On October 19th, as part of a Gender Studies program seminar, EUSP hosted a lecture by Laurie Essig (Middlebury College)

Climate change, global capitalism and the enthusiasm with which nations get involved in endless wars suggests that even if you meet the infamous and utopian prince on a white horse, no one can guarantee you’ll “live happily ever after.” We live, however, in an era when Disney instructs little girls on how a poor simpleton may become a princess, because she’ll certainly fall in love with a prince. With her new study Love Inc., Professor Essig tries to expose the ideology of romantic love, and in her lecture focuses on three key facts of romantic illusion.

Fact 1: Romance is a social construction. According to Essig, we learn to be romantic in the same way we learn to practice a particular religion, since romance is primarily a set of practices. Day after day popular culture produces clichés in the form of romantic comedies, love ballads and women’s novels, showing consumers of cultural production a similar stream of behavioral patterns. The state also regulates romance by deciding who has (or doesn’t have) the right to get married and to receive the privileges with which marriage is inextricably linked.

Fact 2: Romance is an invention of modernity.
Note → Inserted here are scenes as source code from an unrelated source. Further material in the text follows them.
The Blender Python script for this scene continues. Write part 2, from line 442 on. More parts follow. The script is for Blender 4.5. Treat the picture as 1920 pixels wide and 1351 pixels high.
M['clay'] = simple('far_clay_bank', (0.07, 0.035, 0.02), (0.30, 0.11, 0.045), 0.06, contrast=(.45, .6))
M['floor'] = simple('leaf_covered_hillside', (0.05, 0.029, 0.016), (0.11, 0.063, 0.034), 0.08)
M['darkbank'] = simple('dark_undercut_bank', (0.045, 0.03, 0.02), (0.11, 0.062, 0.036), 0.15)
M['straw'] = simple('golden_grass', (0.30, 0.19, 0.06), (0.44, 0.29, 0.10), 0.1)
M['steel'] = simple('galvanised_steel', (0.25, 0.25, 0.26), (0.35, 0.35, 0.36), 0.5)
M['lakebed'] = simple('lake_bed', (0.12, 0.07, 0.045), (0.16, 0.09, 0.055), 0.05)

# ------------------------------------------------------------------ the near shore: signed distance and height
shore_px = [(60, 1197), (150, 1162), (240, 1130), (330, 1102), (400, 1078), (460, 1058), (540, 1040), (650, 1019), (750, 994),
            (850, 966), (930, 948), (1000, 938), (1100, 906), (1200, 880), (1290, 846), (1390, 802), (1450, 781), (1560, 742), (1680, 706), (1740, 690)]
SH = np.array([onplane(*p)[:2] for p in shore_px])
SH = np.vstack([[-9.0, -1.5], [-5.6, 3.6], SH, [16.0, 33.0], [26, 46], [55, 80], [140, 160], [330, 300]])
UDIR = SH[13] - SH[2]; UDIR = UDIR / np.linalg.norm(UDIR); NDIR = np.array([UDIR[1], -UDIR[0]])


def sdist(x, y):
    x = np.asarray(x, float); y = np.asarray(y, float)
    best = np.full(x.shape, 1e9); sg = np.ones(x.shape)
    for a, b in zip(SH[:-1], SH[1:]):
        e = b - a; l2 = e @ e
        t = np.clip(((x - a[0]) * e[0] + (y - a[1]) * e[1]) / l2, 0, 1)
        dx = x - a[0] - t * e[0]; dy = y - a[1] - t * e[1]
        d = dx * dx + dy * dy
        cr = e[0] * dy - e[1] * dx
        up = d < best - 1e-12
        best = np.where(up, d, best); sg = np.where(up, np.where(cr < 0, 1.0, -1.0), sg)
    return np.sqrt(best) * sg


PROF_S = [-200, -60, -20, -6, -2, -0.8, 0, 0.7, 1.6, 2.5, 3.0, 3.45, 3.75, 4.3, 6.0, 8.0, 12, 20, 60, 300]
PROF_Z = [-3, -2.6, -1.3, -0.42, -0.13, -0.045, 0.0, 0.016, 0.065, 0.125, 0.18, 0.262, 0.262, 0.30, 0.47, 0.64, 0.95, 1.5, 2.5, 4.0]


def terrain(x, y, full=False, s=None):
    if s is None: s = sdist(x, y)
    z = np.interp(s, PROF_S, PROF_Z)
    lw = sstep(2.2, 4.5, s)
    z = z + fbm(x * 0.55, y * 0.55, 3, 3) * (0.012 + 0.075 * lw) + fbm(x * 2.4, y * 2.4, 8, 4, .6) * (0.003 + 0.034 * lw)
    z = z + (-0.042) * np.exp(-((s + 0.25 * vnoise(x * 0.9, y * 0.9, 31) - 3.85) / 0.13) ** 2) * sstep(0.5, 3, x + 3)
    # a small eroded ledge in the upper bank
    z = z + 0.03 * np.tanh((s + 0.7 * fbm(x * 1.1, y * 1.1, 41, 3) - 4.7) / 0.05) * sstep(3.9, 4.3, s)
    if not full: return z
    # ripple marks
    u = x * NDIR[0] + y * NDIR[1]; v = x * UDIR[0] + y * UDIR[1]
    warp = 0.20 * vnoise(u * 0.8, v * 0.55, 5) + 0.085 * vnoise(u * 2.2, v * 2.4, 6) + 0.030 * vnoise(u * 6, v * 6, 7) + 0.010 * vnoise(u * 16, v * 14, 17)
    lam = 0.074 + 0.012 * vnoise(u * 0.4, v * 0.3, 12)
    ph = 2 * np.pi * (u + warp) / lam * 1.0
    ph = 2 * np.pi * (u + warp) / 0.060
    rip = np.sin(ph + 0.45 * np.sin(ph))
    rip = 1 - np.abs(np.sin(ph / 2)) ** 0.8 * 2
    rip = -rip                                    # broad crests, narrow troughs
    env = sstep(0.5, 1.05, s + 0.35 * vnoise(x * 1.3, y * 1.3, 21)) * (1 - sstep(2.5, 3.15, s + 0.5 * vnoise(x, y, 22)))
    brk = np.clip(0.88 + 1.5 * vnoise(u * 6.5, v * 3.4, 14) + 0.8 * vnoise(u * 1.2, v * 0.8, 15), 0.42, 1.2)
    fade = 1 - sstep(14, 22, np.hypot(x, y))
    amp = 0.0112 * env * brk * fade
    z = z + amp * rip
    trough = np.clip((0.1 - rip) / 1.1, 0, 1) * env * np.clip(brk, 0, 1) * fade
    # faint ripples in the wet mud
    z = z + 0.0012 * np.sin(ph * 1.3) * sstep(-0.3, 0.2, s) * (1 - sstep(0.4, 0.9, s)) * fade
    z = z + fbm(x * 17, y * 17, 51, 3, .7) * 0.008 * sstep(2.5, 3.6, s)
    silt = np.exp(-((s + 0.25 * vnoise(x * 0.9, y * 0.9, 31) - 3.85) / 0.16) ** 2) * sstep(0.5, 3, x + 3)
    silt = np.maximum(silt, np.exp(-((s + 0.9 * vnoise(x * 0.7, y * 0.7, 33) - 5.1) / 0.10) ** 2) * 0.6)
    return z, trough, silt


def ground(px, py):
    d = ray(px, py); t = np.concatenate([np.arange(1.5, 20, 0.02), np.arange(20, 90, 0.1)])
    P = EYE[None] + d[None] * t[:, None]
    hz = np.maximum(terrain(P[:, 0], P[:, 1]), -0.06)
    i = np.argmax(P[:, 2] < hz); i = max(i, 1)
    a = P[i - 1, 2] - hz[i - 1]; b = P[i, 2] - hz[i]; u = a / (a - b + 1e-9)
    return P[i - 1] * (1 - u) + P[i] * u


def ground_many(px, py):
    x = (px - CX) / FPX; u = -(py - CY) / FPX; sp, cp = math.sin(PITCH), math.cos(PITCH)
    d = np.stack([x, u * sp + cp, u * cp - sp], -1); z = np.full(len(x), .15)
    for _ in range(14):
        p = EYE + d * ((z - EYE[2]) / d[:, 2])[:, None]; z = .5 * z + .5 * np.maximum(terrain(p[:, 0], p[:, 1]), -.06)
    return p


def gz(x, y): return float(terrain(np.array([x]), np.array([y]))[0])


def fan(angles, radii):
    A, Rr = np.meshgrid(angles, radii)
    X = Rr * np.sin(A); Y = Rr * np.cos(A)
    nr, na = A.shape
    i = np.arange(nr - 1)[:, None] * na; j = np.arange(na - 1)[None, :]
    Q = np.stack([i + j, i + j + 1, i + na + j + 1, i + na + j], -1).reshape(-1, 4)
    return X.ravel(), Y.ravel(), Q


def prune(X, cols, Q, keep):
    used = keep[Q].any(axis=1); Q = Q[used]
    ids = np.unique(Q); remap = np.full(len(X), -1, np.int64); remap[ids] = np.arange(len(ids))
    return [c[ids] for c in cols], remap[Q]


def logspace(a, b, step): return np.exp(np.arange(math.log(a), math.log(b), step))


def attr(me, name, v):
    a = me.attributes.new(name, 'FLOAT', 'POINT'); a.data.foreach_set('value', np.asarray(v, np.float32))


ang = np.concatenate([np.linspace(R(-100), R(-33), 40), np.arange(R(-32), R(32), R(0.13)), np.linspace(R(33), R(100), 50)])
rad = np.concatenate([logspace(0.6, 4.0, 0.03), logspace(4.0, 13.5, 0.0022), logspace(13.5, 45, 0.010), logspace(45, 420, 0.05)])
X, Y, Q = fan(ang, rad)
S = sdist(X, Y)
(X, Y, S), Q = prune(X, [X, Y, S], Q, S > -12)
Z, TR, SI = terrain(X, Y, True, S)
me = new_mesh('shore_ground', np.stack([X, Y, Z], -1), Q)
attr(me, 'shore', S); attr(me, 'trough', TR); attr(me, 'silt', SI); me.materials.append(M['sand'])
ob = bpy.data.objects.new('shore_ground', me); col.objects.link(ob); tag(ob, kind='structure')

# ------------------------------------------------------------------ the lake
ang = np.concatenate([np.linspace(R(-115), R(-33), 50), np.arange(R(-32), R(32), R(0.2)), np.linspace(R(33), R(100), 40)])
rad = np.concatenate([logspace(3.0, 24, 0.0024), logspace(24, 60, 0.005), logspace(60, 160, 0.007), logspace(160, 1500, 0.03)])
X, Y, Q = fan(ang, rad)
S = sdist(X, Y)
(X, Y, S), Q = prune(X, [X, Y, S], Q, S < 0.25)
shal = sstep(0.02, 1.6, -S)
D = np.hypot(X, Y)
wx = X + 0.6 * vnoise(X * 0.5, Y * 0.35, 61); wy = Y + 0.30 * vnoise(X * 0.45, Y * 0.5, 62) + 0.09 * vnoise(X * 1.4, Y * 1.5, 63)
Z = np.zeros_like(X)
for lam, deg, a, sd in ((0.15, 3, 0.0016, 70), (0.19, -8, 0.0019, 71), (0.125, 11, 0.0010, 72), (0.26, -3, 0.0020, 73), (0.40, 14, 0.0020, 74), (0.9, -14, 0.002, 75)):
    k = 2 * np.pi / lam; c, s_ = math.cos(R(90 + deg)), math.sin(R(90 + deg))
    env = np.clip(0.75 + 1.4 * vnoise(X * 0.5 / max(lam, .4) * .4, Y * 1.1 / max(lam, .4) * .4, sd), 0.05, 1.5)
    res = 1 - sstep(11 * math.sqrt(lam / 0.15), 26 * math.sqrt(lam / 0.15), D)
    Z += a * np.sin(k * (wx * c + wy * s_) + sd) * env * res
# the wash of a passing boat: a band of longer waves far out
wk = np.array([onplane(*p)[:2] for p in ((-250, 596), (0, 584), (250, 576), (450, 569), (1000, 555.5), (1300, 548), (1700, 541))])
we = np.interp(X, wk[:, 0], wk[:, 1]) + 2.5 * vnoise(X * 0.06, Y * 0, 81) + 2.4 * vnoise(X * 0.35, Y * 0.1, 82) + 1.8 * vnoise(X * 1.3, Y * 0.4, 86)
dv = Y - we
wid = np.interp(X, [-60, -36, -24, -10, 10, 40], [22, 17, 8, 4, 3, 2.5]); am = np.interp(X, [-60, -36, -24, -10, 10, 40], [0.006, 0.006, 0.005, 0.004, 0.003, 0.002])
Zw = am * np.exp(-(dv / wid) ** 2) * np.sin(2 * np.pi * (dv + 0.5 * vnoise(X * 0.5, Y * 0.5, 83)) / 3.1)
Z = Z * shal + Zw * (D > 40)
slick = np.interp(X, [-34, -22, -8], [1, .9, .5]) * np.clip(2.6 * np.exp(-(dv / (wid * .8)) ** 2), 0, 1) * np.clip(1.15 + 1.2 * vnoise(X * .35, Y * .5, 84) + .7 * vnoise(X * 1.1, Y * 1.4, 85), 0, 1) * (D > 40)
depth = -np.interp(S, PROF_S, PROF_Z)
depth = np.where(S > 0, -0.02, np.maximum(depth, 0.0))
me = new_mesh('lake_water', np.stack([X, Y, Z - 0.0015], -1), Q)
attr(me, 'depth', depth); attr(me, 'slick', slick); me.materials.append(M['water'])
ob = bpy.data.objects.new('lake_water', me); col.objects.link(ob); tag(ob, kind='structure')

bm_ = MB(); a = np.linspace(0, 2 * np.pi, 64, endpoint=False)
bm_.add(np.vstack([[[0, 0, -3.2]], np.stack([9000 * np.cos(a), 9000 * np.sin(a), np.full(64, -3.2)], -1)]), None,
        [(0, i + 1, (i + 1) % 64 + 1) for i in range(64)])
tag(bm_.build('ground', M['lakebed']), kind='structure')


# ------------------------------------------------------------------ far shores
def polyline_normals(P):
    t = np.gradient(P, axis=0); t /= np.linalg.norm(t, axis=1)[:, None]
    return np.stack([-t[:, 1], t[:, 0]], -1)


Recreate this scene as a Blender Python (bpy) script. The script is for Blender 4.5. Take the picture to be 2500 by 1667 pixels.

Of course the idea of romantic love is nothing new, though the story of Romeo and Juliet doesn’t sell us the idea of a cloudless and stable future, as do modern conceptions of so-called “true love.” Essig uses 1850 as a reference point for the capitalist-romantic era, when a woman from Massachusetts named Esther Howland began mass-production of the cards to mark St. Valentine’s Day, thus commodifying human emotions. Today, Americans spend 90 billion dollars a year supporting the romance industry, 70 billion of which goes to gifts for pets.

Essig believes that producing romantic relationships in such a form reinforces gender, race and class hierarchies as natural; romance is an ideology in the Marxist sense. From here follows Fact 3: The state is in bed with all of us. In the 20th century, rhetoric linking marriage to national power and stability intensified; sexuality outside of marriage, non-reproductive sexuality and interracial sexuality were all labeled as “degraded.” With the help of propaganda slogans communicating that love is all you (we) need, romance quietly became the new “opium of the masses,” breeding a discourse that only white, gender-normative, young, and beautiful people are worthy of this love.

An ideological turn in capitalism occurred in the 1980s was able simultaneously to hide the material effects of global capitalism and give people the opportunity to believe in a better future. For Essig, the idea of belief in a brighter future is manifested in the wedding industry. Despite the fact that the majority of couples planning a wedding already have educational debt (for many this reaches 100 thousand dollars), the costs of organizing a wedding often amount to 60 thousand dollars (the average cost of a wedding reception in the United States). Many couples that Essig interviewed said that these expenses represent to them the “right way” to marry, despite the fact that according to statistics the cost of a wedding is inversely proportional to the duration of marriage.

The logic of such behavior, says Essig, echoes the logic of the new romantic-capitalist ideology: if we sacrifice now, spending a huge fortune on the wedding, we will be happy. Expenses for romance become a guarantee that we will “live happily ever after.” Many couples postpone marriage until they can afford it, metaphorically postponing the purchase of their own happiness. Romantic ethics are accessible to us from a young age—through cartoons and movies—instructing us on how to behave, what to believe, and what to expect. The hegemony of romance distracts people from real problems such as race/class privileges, poverty, and unpopular political and judicial decisions. Romance affects all spheres of our lives, creating a situation of ‘cruel optimism,’ when the only thing that’s really necessary is realism.